### Work instructions
Retype all of the data exactly as given.

── Collected material

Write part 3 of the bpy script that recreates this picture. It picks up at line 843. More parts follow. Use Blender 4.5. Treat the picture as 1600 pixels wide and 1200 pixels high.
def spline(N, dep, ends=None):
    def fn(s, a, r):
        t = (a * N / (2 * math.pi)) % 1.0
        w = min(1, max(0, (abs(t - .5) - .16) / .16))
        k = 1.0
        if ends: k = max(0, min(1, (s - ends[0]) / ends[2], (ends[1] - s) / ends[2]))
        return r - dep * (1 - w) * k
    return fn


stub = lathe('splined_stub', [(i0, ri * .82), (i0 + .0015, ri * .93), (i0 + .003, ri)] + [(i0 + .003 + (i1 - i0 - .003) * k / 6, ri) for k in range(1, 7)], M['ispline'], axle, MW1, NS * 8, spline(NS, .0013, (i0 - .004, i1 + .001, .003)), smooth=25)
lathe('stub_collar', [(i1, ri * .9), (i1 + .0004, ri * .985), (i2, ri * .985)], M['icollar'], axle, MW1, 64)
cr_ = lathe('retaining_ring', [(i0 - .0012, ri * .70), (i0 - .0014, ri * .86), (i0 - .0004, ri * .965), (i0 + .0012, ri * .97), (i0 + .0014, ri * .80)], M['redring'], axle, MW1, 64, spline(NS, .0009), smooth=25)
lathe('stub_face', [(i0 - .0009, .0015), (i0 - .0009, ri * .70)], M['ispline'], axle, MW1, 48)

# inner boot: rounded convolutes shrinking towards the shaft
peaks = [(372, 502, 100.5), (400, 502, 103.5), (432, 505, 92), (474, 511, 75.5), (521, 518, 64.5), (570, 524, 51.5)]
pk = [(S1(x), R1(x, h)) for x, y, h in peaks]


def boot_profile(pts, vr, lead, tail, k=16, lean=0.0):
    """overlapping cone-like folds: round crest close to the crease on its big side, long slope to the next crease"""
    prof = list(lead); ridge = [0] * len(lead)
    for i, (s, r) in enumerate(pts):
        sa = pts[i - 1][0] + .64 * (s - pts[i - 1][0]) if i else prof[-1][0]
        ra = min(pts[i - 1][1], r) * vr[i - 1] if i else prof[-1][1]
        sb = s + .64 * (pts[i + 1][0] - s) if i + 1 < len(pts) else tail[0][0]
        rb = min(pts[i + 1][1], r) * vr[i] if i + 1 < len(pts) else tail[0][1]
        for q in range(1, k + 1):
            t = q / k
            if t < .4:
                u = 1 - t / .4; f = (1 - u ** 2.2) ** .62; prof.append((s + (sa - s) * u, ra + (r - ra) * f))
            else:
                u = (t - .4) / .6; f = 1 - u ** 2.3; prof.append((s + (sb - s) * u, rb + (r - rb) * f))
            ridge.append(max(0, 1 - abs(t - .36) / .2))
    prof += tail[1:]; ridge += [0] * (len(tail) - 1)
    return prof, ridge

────

### Answer to this task
Write part 3 of the bpy script that recreates this picture. It picks up at line 843. More parts follow. Use Blender 4.5. Treat the picture as 1600 pixels wide and 1200 pixels high.
def spline(N, dep, ends=None):
    def fn(s, a, r):
        t = (a * N / (2 * math.pi)) % 1.0
        w = min(1, max(0, (abs(t - .5) - .16) / .16))
        k = 1.0
        if ends: k = max(0, min(1, (s - ends[0]) / ends[2], (ends[1] - s) / ends[2]))
        return r - dep * (1 - w) * k
    return fn


stub = lathe('splined_stub', [(i0, ri * .82), (i0 + .0015, ri * .93), (i0 + .003, ri)] + [(i0 + .003 + (i1 - i0 - .003) * k / 6, ri) for k in range(1, 7)], M['ispline'], axle, MW1, NS * 8, spline(NS, .0013, (i0 - .004, i1 + .001, .003)), smooth=25)
lathe('stub_collar', [(i1, ri * .9), (i1 + .0004, ri * .985), (i2, ri * .985)], M['icollar'], axle, MW1, 64)
cr_ = lathe('retaining_ring', [(i0 - .0012, ri * .70), (i0 - .0014, ri * .86), (i0 - .0004, ri * .965), (i0 + .0012, ri * .97), (i0 + .0014, ri * .80)], M['redring'], axle, MW1, 64, spline(NS, .0009), smooth=25)
lathe('stub_face', [(i0 - .0009, .0015), (i0 - .0009, ri * .70)], M['ispline'], axle, MW1, 48)

# inner boot: rounded convolutes shrinking towards the shaft
peaks = [(372, 502, 100.5), (400, 502, 103.5), (432, 505, 92), (474, 511, 75.5), (521, 518, 64.5), (570, 524, 51.5)]
pk = [(S1(x), R1(x, h)) for x, y, h in peaks]


def boot_profile(pts, vr, lead, tail, k=16, lean=0.0):
    """overlapping cone-like folds: round crest close to the crease on its big side, long slope to the next crease"""
    prof = list(lead); ridge = [0] * len(lead)
    for i, (s, r) in enumerate(pts):
        sa = pts[i - 1][0] + .64 * (s - pts[i - 1][0]) if i else prof[-1][0]
        ra = min(pts[i - 1][1], r) * vr[i - 1] if i else prof[-1][1]
        sb = s + .64 * (pts[i + 1][0] - s) if i + 1 < len(pts) else tail[0][0]
        rb = min(pts[i + 1][1], r) * vr[i] if i + 1 < len(pts) else tail[0][1]
        for q in range(1, k + 1):
            t = q / k
            if t < .4:
                u = 1 - t / .4; f = (1 - u ** 2.2) ** .62; prof.append((s + (sa - s) * u, ra + (r - ra) * f))
            else:
                u = (t - .4) / .6; f = 1 - u ** 2.3; prof.append((s + (sb - s) * u, rb + (r - rb) * f))
            ridge.append(max(0, 1 - abs(t - .36) / .2))
    prof += tail[1:]; ridge += [0] * (len(tail) - 1)
    return prof, ridge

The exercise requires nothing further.